The head of HM Revenue and Customs quits over the lost CDs; the chancellor of the exchequer does not. Northern Rock’s chief executive falls on his sword. Met Police commissioner Sir Ian Blair refuses to go. Labour’s general-secretary resigns over donations. Cable & Wireless chief Harris Jones leaves with £5m. England’s football manager is ousted and received half that.
That was all in one week, and if the Tory front-bench calls were answered, Labour ministers would be resigning every day. The “heads must roll” call is a knee-jerk demand but when should they, and what good does it do?
Demanding resignations is a search for short-term satisfaction but it burns up managerial talent. We must accept that the best person to solve a problem can sometimes be the person in charge when it happened.
Shareholders, politicians or football fans need to differentiate between culpability and responsibility when something goes wrong. It can be argued Steve McClaren was a direct cause of England’s elimination from Euro 2008, so it was right he went. If the Cable & Wireless division had underperformed, then its chief executive deserves the blame. Adam Applegarth got Northern Rock into its mess, so staying was untenable.
Maybe if Labour’s Peter Watt should have known disguised donations were illegal, it is right he went – but equally, could he have been reprimanded and continued? The suspicion is he was a sacrifice to meet the baying critics, though quitting can tempt the critics to demand a bigger head too.
Why did Paul Gray, head of Revenue resign? He did not dispatch the missing CDs and could not monitor every junior civil servant. He set the right rules but has taken the rap for them being broken. After that the junior civil servant could hardly stay. But if the man at the top has to resign because of mistakes down the line, why not Alistair Darling? The prime minister? The Queen, as head of state?

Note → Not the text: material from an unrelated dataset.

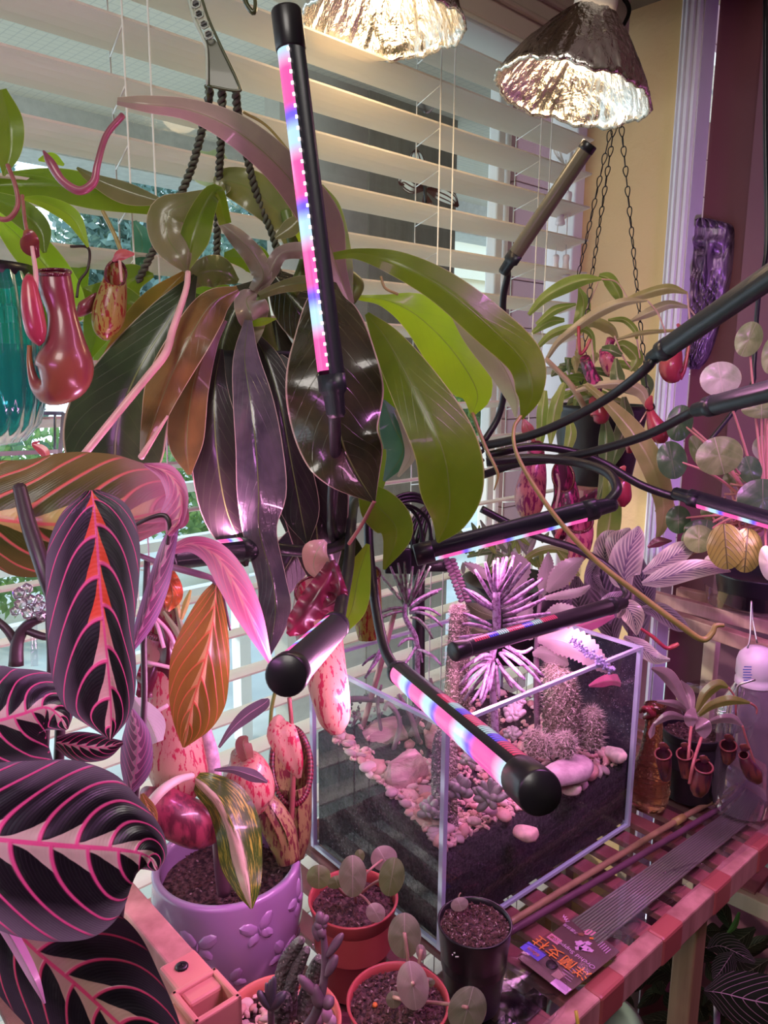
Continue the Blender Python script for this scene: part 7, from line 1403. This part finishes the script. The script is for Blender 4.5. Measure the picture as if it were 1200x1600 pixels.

There is no gain from good people honourably falling on their swords for other peoples’ mistakes. If Darling had gone we’d have had a second-choice chancellor who would do a worse job and be more likely to make mistakes that forced his own resignation and replacement by a third-rate chancellor.

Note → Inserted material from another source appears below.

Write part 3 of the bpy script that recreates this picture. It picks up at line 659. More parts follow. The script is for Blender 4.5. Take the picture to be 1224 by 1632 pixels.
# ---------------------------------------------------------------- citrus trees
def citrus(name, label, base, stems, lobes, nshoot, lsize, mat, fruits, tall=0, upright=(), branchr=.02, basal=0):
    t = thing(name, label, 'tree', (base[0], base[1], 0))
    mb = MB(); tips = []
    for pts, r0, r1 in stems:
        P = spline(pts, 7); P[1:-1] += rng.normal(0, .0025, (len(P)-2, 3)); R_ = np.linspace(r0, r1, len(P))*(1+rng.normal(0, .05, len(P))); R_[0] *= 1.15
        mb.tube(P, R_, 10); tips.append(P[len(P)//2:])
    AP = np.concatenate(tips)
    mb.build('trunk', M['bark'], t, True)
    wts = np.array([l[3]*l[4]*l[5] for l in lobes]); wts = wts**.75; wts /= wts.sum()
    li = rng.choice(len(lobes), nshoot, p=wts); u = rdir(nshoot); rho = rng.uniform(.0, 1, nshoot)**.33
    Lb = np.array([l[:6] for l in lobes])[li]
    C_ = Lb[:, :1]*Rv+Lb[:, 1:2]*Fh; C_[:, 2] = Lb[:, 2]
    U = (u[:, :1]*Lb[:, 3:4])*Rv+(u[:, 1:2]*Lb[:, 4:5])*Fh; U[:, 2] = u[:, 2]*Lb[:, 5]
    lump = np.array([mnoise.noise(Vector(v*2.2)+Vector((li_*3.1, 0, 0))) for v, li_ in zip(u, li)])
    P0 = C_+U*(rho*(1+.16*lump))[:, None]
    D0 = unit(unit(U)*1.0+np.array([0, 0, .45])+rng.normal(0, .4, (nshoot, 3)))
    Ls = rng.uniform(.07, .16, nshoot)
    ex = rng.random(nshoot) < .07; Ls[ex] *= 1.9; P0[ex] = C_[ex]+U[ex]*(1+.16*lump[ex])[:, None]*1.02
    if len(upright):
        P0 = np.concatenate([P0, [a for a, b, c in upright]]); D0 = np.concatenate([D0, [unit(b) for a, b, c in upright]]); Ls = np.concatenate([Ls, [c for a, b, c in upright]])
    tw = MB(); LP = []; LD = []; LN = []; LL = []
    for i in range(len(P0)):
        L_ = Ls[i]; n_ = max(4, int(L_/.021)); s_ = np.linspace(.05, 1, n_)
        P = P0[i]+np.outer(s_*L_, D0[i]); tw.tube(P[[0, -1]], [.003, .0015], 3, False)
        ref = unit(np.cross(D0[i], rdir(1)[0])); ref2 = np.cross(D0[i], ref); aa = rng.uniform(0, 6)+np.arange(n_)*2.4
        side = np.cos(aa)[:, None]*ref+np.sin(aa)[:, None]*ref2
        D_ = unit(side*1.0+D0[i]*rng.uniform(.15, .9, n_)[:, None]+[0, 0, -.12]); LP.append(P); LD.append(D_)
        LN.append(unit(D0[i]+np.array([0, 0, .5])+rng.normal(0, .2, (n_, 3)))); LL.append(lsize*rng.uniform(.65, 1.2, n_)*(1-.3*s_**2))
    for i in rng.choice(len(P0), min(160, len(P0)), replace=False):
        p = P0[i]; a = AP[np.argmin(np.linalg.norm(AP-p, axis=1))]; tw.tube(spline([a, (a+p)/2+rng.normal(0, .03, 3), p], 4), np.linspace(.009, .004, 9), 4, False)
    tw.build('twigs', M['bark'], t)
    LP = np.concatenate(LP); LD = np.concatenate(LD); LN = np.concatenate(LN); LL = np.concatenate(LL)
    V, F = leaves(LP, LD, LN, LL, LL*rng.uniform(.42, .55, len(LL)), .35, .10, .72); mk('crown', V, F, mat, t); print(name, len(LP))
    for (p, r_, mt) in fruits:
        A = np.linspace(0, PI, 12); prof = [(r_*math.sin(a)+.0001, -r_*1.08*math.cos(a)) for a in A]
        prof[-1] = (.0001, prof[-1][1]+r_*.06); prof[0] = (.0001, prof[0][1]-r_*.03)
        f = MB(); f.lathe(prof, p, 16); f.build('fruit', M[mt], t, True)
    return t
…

Merrill Lynch and Citigroup changed chiefs after announcing losses. Are the new bosses better? Are the talents of their predecessors (ousted with massive pay-offs) to be wasted? We need to be more grown up about change at the top. Bad managers should leave but good managers that make a mistake or who are on watch when an accident happens should be allowed to express remorse and allowed to solve the problem.